É desconcertante rever o grande amor, já dizia Chico Buarque na letra da linda Anos Dourados, bela canção de Tom Jobim. Reencontrei meu penúltimo namorado literário, Andrea Camilleri, que acabou de ter publicado no Brasil Sequestros na noite (LP&M, R$ 54,90), outra investigação do comissário Salvo Montalbano e sua atrapalhada equipe da delegacia de Vigáta, cidade fictícia que o autor criou à imagem e semelhança de sua Porto Empedocle natal, na Sicília. Surge um Montalbano mais maduro – o romance é de 2015 –, um tanto menos irônico e sem as habituais brigas telefônicas com a eterna noiva Lívia.
As cenas hilariantes de outras aventuras de Montalbano também ficaram no passado. É um protagonista mais filosófico que surge ao desvendar um caso estranho e bem urdido pelo criminoso. Resta rogar à LP&M que aproveite o impulso e traga novos livros da série de 34 livros, que só conta com 17 títulos publicados no Brasil. No momento, a editora relançou A forma da água e O cão de terracota, com capas mais do que conhecidos por aqui. Um senão: a tradução emprega “vossenhoria”, uma corruptela de “vossa senhoria”, provavelmente imitando o dialeto siciliano, como forma de tratamento pelos subordinados de Montalbano. Um simples “senhor” mostraria o distanciamento natural e contemporâneo.
Talvez a melancolia do último Montalbano a chegar em Pindorama nem acontecesse caso não houvesse surgido, em 2005, o subchefe de polícia Rocco Schiavone, que rejeita o tratamento de ‘comissário’, cargo extinto na época de lançamento de Pista negra, o primeiro dos romances de Antonio Manzini a apresentar o recém-transferido policial de Roma para Aosta, cidadezinha nos Alpes italianos. O frio e a neve acabam com o humor e os calçados de Schiavone. Sua equipe é composta por tipos bem pitorescos, protagonistas de situações mais hilariantes do que as descritas por Camilleri, cujos elogios a Manzini salpicam as capas de seus livros. Se Montalbano não carrega traumas ou problemas do passado a resolver, Schiavone é um poço deles. Viúvo, se envolve com qualquer mulher razoavelmente bonita de quem se aproxima, sem conseguir manter uma relação estável. A irreverência e a arrogância, suas marcas registradas, o tornam uma figura ridicularizada pelos próprios subordinados, principalmente ao fazer questão de rejeitar a província e tecer loas a Roma sob qualquer pretexto.
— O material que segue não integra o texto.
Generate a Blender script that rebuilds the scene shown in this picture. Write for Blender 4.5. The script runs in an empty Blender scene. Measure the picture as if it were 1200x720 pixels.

Enquanto Montalbano é um policial com peculiaridades estranhas ao modelo consagrado pelos europeus (retidão, apresentação de mandados, cuidado com evidências), Schiavone destoa por origem. Seus amigos de juventude, a quem sempre recorre, são pequenos marginais, alguns com ficha corrida na Justiça. Sua honestidade é bastante relativa. Sem qualquer pudor, se apossa de parte de dinheiro sujo de mafiosos, cooptando um de seus agentes para ações que envolvem pequenas recompensas ilegais – o arguto agente Italo Pierron, namorado da bela inspetora Catarina Rispoli, que aceita flertar com Schiavone. Na delegacia de Vigata, reina, em estado perene de pré-alucinação, Cantarella, um gênio de computação, de inteligência prática limítrofe à normalidade. Já o alívio cômico para os crimes em Aosta está na dupla D’Intino e Deruta, sempre encarregados de atividades sem qualquer importância para não arruinar o trabalho dos outros policiais.
A morte de Andrea Camilleri deixou para Antonio Manzini o encargo de manter vivo na literatura o inspetor pouco cerebral, um tanto conivente com a violência e, sinal dos tempos atuais, bem mais complacente com a desonestidade. Que venham novas aventuras de Schiavone, o sucessor de Montalbano, que, por sua vez, trouxe um novo olhar para o policial humanizado, encarnado ao longo do século XX pelo comissário Maigret, de Georges Simenon. (Até agora, só foram publicados aqui os quatro primeiros livros da série de Schiavone. Sim, já li todos. E continuo com saudade de meu ex.)